His advocacy on behalf of the Guildford Four and the Birmingham Six, and his outspoken statements on shoot to kill policies in Northern Ireland, were all regarded by Irish governments at the time as being highly inconvenient, as they tried to forge an united front with the British government against Irish Republicans who they saw as the root of all evil.

The government was mistaken in that belief as Mac Lua pointed out, and he was more than vindicated by the Irish peace process and how enlightened Irish leaders such as Albert Reynolds forged alliances with Irish Republicans and the Irish diaspora to help bring about peace.

But the Post was much more than about politics. It covered a vast and sprawling Irish community from Glasgow to Cornwall and wrote about their local activities, dances, fundraisers, sports events and community happenings.

The Post was the vital hub of the Irish community when I lived in Britain during the 1970s, an eagerly awaited weekly insight into the happenings in the community that was a vital lifeline for so many.

Mac Lua also forged a relationship with then Greater London Council leader Ken Livingston, who ensured that Irish cultural activities received funding same as any other ethnic group.

That was a massive breakthrough, and allowed the Irish community to show how important and deep their historical ties to Britain were.

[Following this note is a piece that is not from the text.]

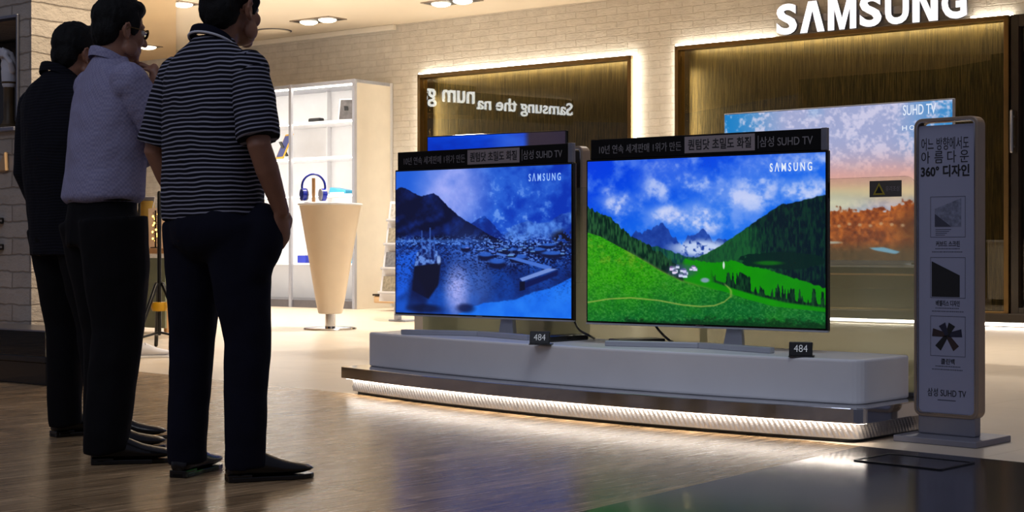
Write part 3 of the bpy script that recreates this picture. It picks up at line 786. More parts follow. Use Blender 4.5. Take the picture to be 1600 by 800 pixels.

When you think of the Irish in Britain you have to think of Shane MacGowan, Martin McDonagh and the Gallagher brothers of Oasis as just a few examples of how deeply influenced young Irish in Britain were by their Irish/English roots.

The survival of that community as a cohesive group is threatened by the downfall of the Post.  It is a sad end to a publication that saved a community and allowed them to embrace their Irishness.